IN the early 1870's, when a wrong impression of Christian Science was imposed on the public by an item in a Lynn, Massachusetts, newspaper, Mary Baker Eddy came to the public's defense. She wrote a correction and succeeded in having the editor publish it. As Discoverer of this Science, she assumed the responsibility of seeing that this Science was made available to the public in the form in which God revealed it to her. By thus early protecting the public from impositions regarding her divine discovery, Mrs. Eddy demonstrated her great love for mankind and her selfless desire to free her fellow men from the bondage imposed by false materialistic beliefs. She continued to labor incessantly that all peoples might know their divine rights in the only way they can know them—through the Science of Christianity, which James described in his epistle (1:27) as "pure religion and undefiled before God and the Father."
On another occasion, when a booklet by a friendly author publicly defended her against violent attacks from the pulpit, she asked that the publication of the book be discontinued. "I did this," she said, "solely, because the author's vehemence in denouncing the pulpit's furious attacks upon me was not consonant with my Christian sentiment.
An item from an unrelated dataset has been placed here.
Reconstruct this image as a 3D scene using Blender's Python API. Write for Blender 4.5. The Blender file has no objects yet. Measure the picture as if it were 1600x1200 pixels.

It is written of our great Master whose life and teachings furnish my model that 'When he was reviled he reviled not again'" (Twelve Years with Mary Baker Eddy by Irving C. Tomlinson, p. 151).
In obedience to this example and teaching of their Leader, Christian Scientists find it no less imperative that they think and act as Christians than that they see to it that the letter of Christian Science is quoted and published correctly. All of Mrs. Eddy's writings demand this. Particularly do the Tenets and By-Laws of the Church Manual require that the acts of individual members and the conducting of all business of The Mother Church and of The Christian Science Publishing Society be impelled by Christian motives and brotherly love.